A historical drama, Fire Over England is a robust combination of espionage and romance set against a drumbeat of impending war.

It's the late 1500s and tensions are rising between England under Queen Elizabeth (Flora Robson) and Spain under King Philip II (Raymond Massey). Spain has a dominant armada, but pesky British raids increase the likelihood of full-scale conflict. Englishman adventurer Michael Ingolby (Laurence Olivier) gets caught on the losing side of a naval skirmish and is held by the Spanish. He is allowed to escape because of his father's connections, but not before starting a romance with Elena (Tamara Desni), a member of Philip's court.

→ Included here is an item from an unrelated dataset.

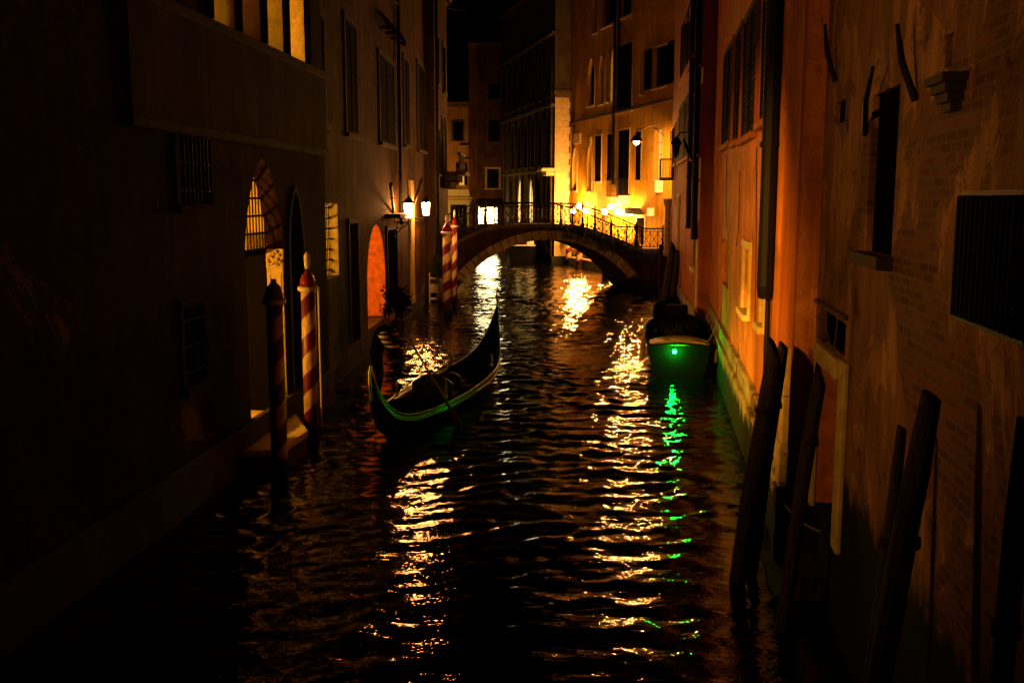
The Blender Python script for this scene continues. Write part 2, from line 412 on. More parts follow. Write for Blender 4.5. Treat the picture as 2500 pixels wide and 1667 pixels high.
# ------------------------------------------------------------------ water and ground
def water():
    ys = np.concatenate([np.arange(-4, 34, .07), np.arange(34, 60, .12), np.arange(60, 130, .3)]); xs = np.concatenate([np.arange(-9, -5, .5), np.arange(-5, 8, .085), np.arange(8, 12, .4), np.arange(12, 40, 4)])
    X, Y = np.meshgrid(xs, ys); Z = np.zeros_like(X)
    r = np.random.default_rng(11)
    for k in range(64):
        lam = .24*(1.055**k); 
        if lam > 3.2: lam = r.uniform(.3, .9)
        th = r.normal(math.pi/2+.12, .58) if k % 5 else r.uniform(0, 2*math.pi)
        amp = .0062*lam**.72/ (1+ (lam/.75)**2)**.75
        kk = 2*math.pi/lam; ph = r.uniform(0, 6.28)
        A = kk*(X*math.cos(th)+Y*math.sin(th))+ph+.6*np.sin(.31*X+.17*Y+k)
        Z += amp*np.sin(A)
    Z *= .75+.55*np.sin(.9*X+.23*Y+1.1*np.sin(.35*Y))*np.sin(.52*Y+.7*X+np.sin(.8*X))
    ny, nx = X.shape
    fade = np.clip((X+5.2)/.4, 0, 1)*np.clip((9-X)/.5, 0, 1); Z *= fade
    v = np.stack([X, Y, Z], -1).reshape(-1, 3)
    i = np.arange(ny*nx).reshape(ny, nx)
    f = np.stack([i[:-1, :-1], i[:-1, 1:], i[1:, 1:], i[1:, :-1]], -1).reshape(-1, 4)
    me = bpy.data.meshes.new('canal_water'); me.vertices.add(len(v)); me.vertices.foreach_set('co', v.ravel().astype(np.float32))
    me.loops.add(f.size); me.loops.foreach_set('vertex_index', f.ravel().astype(np.int32))
    me.polygons.add(len(f)); me.polygons.foreach_set('loop_start', np.arange(0, f.size, 4, dtype=np.int32)); me.polygons.foreach_set('loop_total', np.full(len(f), 4, np.int32))
    me.polygons.foreach_set('use_smooth', np.ones(len(f), bool)); me.update(calc_edges=True)
    me.materials.append(MATS['water']); o = link(bpy.data.objects.new('canal_water', me)); o['kind'] = 'structure'
water()
structure('ground', MB().box(-300, 300, 130.3, 700, -1.5, .6), 'stone_dark')
structure('left_quay', MB().box(-30, -3.45, 50.8, 86, -.6, .95).box(-30, 3.2, 86, 130, -.6, .952), 'paving')
structure('right_street', MB().box(7.75, 30, 48.15, 53.9, -.6, 1.75), 'paving')
# ------------------------------------------------------------------ RIGHT SIDE: peeling house nearest to the camera
def P_on(a, b, y): k = (y-a[1])/(b[1]-a[1]); return (a[0]+(b[0]-a[0])*k, y)
RA, RB = (4.22, 17.55), (5.34, 25.4)
ja = P_on(RA, RB, 11.9)
f = R1 = Facade(P_on(RA, RB, -4), ja, -.6, 17, 'peeling_house', 'peeling house of bare brick and dim plaster at the right edge of the canal', 'house', 'pl_ruin')
R1.P += R1.n*-.24; R1.root.location = R1.P
a, b, z0, z1 = f.rect(2122, 2187, 225, 623); f.opening(a, b, z0, z1, .06, back='matte_black', frame=.0, sill=True, fmat='stone_left', label='tall dark window opening')
a, b, z0, z1 = f.rect(2040, 2064, 249, 301); f.opening(a, b, z0, z1, .05, back='matte_black', frame=0, sill=False, label='small square window')
a, b, z0, z1 = f.rect(2308, 2326, 85, 165); f.opening(a, b, z0, z1, .05, back='matte_black', frame=0, sill=False)
a, b, z0, z1 = f.rect(2345, 2540, 505, 780, .25); b = min(b, a+1.1); f.opening(a, b, z0, z1, .3, frame=.0, sill=False, label='window behind a projecting iron cage')
gm = MB(); n = 15
for k in range(n+1):
    x = a-.05+(b-a+.1)*k/n; gm.tube([(x, .02, z1+.05), (x, .28, z1+.05), (x, .28, z0-.05), (x, .02, z0-.05)], .014, 6)
for z in (z0-.05, z0+(z1-z0)*.45, z1+.05): gm.box(a-.07, b+.07, .262, .272, z-.03, z+.03)
gm.build('window_cage', 'iron', f.root)
# water gate with a lit stone lintel and jamb
a, b, z0, z1 = f.rect(1968, 2052, 890, 1300); zz = f.hit(2000, 780)[1]; zl = f.hit(2000, 872)[1]
b = min(b, f.L-.5)
f.opening(a, b, .95, zl, .55, back='matte_black', frame=0, sill=False, name='door', label='dark water door under a pale stone lintel')
f.opening(a+.02, b-.02, zl+.24, zz+.15, .04, back='matte_black', frame=0, sill=False, label='dark transom window above the water door')
gd = MB(); gd.box(a-.3, a, .002, .06, .92, zl+.22); gd.box(b, b+.16, .002, .06, .9, zl+.22); gd.box(a, b, .003, .095, zl, zl+.22)
gd.build('door_frame', 'pale_stone', f.root, bevel=.015)
MB().box(b-.012, b-.003, -.54, -.003, .96, zl-.01).build('door_jamb', 'orange_plaster', f.root)
MB().box(a-.1, b+.3, .001, .07, zz+.2, zz+.25).build('ledge', 'stone_dark', f.root, bevel=.02)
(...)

Michael returns to England and his true love Cynthia (Vivien Leigh), one of the Queen's attendants. Elizabeth is surrounded by schemers and struggling with loneliness and advancing age, and resents the youth and vitality of Cynthia and Michael. But after traitor Hillary Vane (James Mason) disappears, the Queen recruits Michael to infiltrate Philip's court on a dangerous mission to identify those plotting against her.

A British production directed by William K. Howard and co-produced by Alexander Korda, the screen adaptation of the 1936 A. E. W. Mason novel is a grand yet controlled historical adventure. The film mixes history with palace intrigue and adds pinches of swashbuckling action into a lively 92 minutes. 

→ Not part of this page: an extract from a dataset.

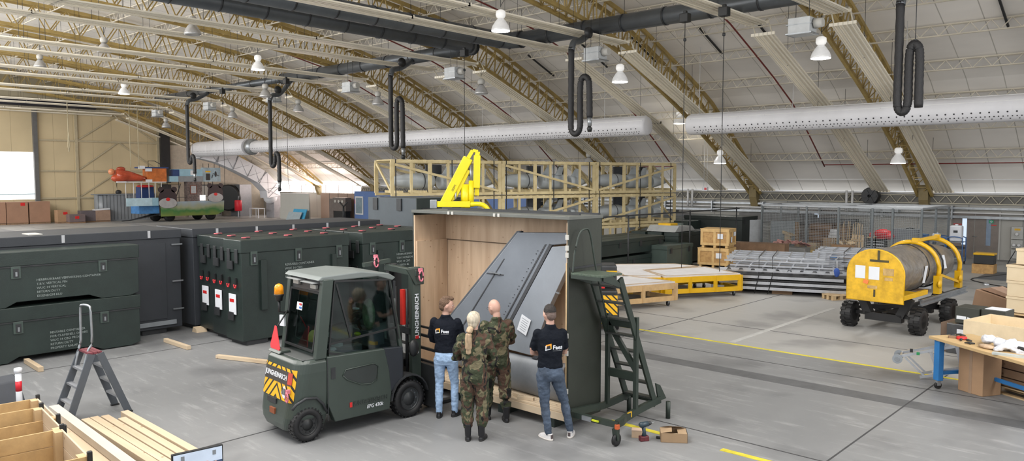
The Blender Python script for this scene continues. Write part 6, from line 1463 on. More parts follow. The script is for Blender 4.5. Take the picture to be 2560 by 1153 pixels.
# cardboard box under bench
t = thing('cardboard_box', 'tall plain cardboard box standing under the workbench', 'box', (-2.86, 14.75, 0), R(-30)); MB().b2((-.24, -.2, 0), (.24, .2, .78)).build('body', card, t, .01); MB().b2((-.03, -.203, 0), (.03, -.2, .78)).build('tape', mat('tape brown', (.30, .20, .13), .4), t)
t = thing('timber_stack', 'dark brown timber boards on a pallet under the right part of the workbench', 'timber', (-1.9, 14.9, 0), R(-30)); m = MB()
for k in range(4): m.b2((-.75, -.35, .16+k*.15), (.9, .35, .29+k*.15))
m.split('board', oldwood, t); pallet(-1.9, 14.9, R(-30), 'wooden pallet under the dark timber boards by the workbench', 0, W=1.5, D=.7)
# open pine box
t = thing('pine_box', 'open shallow pine box behind the workbench', 'box', (-2.5, 16.6, 0), R(-12)); W_, D_, H0, H1 = 1.7, 1.1, .62, .96; pb = mat('pale ply', (.62, .50, .33), .6, 0, .08, 4)
m = MB(); m.b2((-W_/2, -D_/2, H0), (W_/2, -D_/2+.03, H1)); m.b2((-W_/2, D_/2-.03, H0), (W_/2, D_/2, H1)); m.b2((-W_/2, -D_/2+.03, H0), (-W_/2+.03, D_/2-.03, H1)); m.b2((W_/2-.03, -D_/2+.03, H0), (W_/2, D_/2-.03, H1)); m.split('side_board', pb, t); MB().b2((-W_/2+.03, -D_/2+.03, H0), (W_/2-.03, D_/2-.03, H0+.02)).build('bottom', pb, t)
MB().tube([(.25*math.cos(a), .15*math.sin(a), H0+.06) for a in [R(300)*k/16 for k in range(17)]], .03, 8).build('brown_hose', oldwood, t); MB().b2((-W_/2, -D_/2, 0), (W_/2, D_/2, H0)).build('base_box', oldwood, t)
# pale boxes tower
pb2 = wood('birch ply', (.66, .55, .38), (.58, .46, .30), (.3, 1, 1), .6, False)
for k, (z, w, dx, s) in enumerate(((.58, 1.15, 0, '1EK362-4'), (.94, 1.15, 0, '1EK352-4'), (1.30, 1.15, -.02, '1EK391-3'), (1.68, .95, .06, '15502'))):
    t = thing('birch_box', 'pale plywood box with black stencil, %s of the tower at the right edge' % ('lowest', 'second lowest', 'third from bottom', 'topmost')[k], 'box', (-2.75+dx, 20.6, z), R(-14), 'pale plywood boxes in the tower at the right edge')
    MB().b2((-w/2-.1, -.35, 0), (w/2, .35, .33)).build('body', pb2, t, .004); MB().b2((-w/2-.115, -.365, .30), (w/2+.015, .365, .355)).build('lid', pb2, t, .004); text(s, .085, mat('stencil dark', (.12, .09, .06), .8), t, (.0, -.353, .17), (PI/2, 0, 0))
pallet(-2.75, 20.6, R(-14), 'wooden pallet below the tower of pale plywood boxes', .42, W=1.4, D=.9)
MB_ = MB(); tag(MB().b2((-3.45, 20.3, 0), (-2.05, 21.0, .42)).build('timber_bearer', oldwood), 'brown timber block carrying the pallet of pale plywood boxes', 'timber')
# dark boxes and cartons left of it
t = thing('wrapped_carton', 'large dark film wrapped carton with a white label behind the workbench', 'box', (-3.62, 18.0, 0), R(-8)); MB().b2((-.40, -.35, .0), (.55, .4, .62)).build('body', mat('dark film', (.06, .062, .066), .25, 0, .2, 6, .3, 12), t, .015); MB().b2((-.2, -.356, .42), (0, -.35, .52)).build('label', paper, t); MB().b2((-.55, -.25, 0), (-.40, .4, .6)).build('brown_side', mat('brown side', (.14, .09, .06), .7), t)
for k, (x, lab) in enumerate(((-3.68, 'black carton with white tape on top of the wrapped carton, left one'), (-3.22, 'black carton with white label sheet on its lid, right one'))):
    t = thing('black_carton', lab, 'box', (x, 18.0, .63), R(-8), 'black cartons on the wrapped carton'); MB().b2((-.22, -.25, 0), (.22, .25, .34)).build('body', mat('black green carton', (.035, .037, .03), .5), t, .01)
    if k: MB().b2((-.17, -.2, .341), (.2, .2, .345)).build('label', paper, t)
    else: m = MB(); m.box((-.1, -.253, .12), (.18, .004, .07)); m.box((.08, -.253, .08), (.16, .004, .10), Euler((0, .2, 0))); m.split('label', paper, t)
t = thing('cardboard_box', 'large tilted brown carton with open flap beside the tower of pale boxes', 'box', (-3.75, 21.8, 0), R(-20)); MB().prism([(-.7, 0), (.6, 0), (.6, .62), (-.55, .86)], -.3, .35, 'y').build('body', mat('carton red brown', (.36, .23, .15), .8, 0, .1, 3), t); MB().prism([(-.5, .88), (.6, .64), (.55, .70), (-.25, .94)], -.2, .3, 'y').build('flap', mat('carton flap', (.45, .30, .22), .8), t)
t = thing('cardboard_sheet', 'pale pink cardboard sheet lying behind the dark cartons', 'cardboard', (-4.55, 22.0, 0), R(10)); MB().prism([(-.4, 0), (.5, 0), (.2, .35)], -.2, .3, 'y').build('sheet', mat('pinkish card', (.50, .38, .31), .8), t)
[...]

Fire Over England started the real-life romance (later leading to marriage) between Laurence Olivier and Vivien Leigh, and is also one of the performances that helped Leigh land the coveted Scarlett O'Hara role in Gone With The Wind. But aside from incidental significance, the film is also a well-crafted costume drama with plenty to enjoy.

The few naval warfare action scenes are more graceless than good, but once on firm ground Howard makes good use of impressive sets to recreate the competing courts of Elizabeth and Philip, with all the surrounding pomp, circumstance and hangers-on. And the script by Clemence Dane and Sergei Nolbandov maintains a reasonably good handle on the numerous characters and agendas swirling around the monarchs.

Despite the brisk pace, the film pauses for several moments of astute reflection with the Queen as she ponders her legacy with the passage of time and within the continuously shifting political realities. Flora Robson is a domineering Queen Elizabeth, and her scenes mixing wistfulness, barely contained jealousy and sly empathy are a joy. Olivier is a dashing and athletic protagonist, with evident sparks between him and the coquettish Leigh. And in relatively few scenes, Raymond Massey makes a keen impression as a hands-on King Philip, intimidating with sheer presence and sharp intellect.

Michael's uncanny ability to repeatedly outsmart and escape the Spaniards is of course well beyond far-fetched, but Fire Over England generates enough sustained heat to navigate the choppy waters.